In-House or Agency Route?
Deciding between building your own team or hiring a third party depends on your risk tolerance. It’s like buying vs. renting a home; ownership requires more commitment and is more expensive upfront but you gain control and a foundation to build on.
An in-house team means having a center of excellence that accumulates knowledge and skills; as your firm matures, so does this group. Developing culture and chemistry will pay off greater in the long run like a well-maintained home’s equity: there’s a higher ROI when you’ve invested into exactly what you need.
Hiring an agency trades control for flexibility. Agencies are compensated on a negotiated monthly retainer or percentage of media spent, typically with 30-60-day opt-outs. The biggest advantage is having immediate access to experts and pricing flexibility. The right agency will deliver immediate results and contribute to your firm’s marketing knowledge.
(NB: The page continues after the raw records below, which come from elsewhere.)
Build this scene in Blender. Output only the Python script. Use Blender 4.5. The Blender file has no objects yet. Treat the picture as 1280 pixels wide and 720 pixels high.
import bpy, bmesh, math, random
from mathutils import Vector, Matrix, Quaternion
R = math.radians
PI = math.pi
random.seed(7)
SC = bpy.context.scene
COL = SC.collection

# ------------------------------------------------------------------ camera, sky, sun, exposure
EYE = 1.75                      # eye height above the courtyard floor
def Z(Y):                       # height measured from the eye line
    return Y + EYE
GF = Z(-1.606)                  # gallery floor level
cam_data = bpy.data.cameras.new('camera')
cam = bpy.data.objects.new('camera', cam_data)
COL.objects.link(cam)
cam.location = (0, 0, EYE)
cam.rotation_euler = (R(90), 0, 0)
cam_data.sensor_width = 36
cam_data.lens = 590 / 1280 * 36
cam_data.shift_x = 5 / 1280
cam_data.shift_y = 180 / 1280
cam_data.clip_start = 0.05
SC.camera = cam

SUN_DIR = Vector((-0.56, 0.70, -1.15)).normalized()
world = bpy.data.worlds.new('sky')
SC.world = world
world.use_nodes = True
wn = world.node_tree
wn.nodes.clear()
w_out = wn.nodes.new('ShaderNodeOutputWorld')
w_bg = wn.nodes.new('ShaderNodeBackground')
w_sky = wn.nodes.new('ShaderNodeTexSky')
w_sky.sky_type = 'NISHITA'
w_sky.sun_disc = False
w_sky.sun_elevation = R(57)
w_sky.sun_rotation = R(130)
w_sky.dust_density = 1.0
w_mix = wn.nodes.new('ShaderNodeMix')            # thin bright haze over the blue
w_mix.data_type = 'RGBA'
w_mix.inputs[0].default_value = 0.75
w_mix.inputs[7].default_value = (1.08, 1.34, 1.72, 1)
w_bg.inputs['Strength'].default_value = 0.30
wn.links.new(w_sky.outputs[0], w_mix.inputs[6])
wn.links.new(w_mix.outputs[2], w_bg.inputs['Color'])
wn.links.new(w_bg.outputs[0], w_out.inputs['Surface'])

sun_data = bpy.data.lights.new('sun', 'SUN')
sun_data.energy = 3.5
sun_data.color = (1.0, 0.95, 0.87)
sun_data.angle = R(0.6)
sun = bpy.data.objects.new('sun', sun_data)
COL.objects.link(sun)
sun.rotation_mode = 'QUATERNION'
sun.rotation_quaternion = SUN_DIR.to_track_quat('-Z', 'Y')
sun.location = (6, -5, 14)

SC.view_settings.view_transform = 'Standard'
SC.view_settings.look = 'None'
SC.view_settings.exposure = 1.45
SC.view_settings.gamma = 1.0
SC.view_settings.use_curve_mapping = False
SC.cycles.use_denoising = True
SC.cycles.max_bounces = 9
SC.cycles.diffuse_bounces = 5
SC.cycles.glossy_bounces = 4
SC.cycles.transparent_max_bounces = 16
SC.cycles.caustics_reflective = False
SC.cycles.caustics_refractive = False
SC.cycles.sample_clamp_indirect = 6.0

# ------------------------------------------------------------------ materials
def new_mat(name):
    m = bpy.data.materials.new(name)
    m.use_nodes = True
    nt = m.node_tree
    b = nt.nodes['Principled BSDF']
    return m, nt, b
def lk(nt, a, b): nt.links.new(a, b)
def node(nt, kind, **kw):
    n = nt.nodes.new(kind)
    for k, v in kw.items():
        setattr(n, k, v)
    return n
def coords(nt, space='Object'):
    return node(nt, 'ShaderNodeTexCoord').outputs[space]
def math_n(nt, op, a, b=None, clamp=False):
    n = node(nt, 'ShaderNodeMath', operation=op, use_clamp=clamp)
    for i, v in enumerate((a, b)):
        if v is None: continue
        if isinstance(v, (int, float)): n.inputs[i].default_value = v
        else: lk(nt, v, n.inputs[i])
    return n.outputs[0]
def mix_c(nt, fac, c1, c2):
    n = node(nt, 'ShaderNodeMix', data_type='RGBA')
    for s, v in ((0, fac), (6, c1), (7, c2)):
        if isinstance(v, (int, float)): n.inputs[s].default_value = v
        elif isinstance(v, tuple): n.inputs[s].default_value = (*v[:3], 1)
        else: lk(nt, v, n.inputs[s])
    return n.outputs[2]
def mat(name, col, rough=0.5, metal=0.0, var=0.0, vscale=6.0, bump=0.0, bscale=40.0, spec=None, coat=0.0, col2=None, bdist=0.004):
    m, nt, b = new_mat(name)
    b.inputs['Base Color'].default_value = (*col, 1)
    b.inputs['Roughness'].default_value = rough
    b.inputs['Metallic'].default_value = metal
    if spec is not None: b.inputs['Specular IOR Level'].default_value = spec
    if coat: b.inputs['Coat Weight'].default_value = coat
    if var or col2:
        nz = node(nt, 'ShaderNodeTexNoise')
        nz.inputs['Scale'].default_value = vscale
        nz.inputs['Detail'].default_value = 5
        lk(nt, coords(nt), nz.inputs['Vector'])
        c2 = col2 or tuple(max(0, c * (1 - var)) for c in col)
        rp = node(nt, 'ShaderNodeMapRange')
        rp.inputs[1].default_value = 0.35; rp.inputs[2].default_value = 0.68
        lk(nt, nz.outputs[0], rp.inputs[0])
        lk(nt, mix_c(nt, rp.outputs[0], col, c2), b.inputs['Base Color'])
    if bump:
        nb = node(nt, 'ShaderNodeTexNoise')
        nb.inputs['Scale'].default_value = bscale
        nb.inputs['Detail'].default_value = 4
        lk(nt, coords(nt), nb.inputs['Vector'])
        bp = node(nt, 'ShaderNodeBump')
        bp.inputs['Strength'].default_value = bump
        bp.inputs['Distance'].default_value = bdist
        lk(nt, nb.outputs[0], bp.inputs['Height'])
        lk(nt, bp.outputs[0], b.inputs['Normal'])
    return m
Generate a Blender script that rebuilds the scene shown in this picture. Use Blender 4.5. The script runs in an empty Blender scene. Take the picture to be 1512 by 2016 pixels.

Gaining validation of theories, industry data, and competitive knowledge can provide a strong piece of mind.
Drawbacks may include treating the agency like an outsider and not developing a rhythm that can match the pace of an in-house team due to guarded information, lack of transparency, or inefficient approval processes. There will likely be more churn with talent, either with agency employees resigning or being laid off, and little control over the agency’s personnel. Your firm may not be the agency’s biggest priority either. To maximize their efforts, ensure you have an internal owner for the marketing program.
Conclusion
Marketing is a crucial function that grows business when executed well. Assembling a high-performing marketing team is a strategic decision that requires careful consideration of your goals, resources, and market position. Whether you choose an in-house team or an agency, align marketing OKRs with your firm's objectives and ensure every dollar spent is accountable. Investing in strong leadership, setting clear and measurable goals, and allocating a budget that reflects your ambitions will position your firm to lead its market and reach new heights.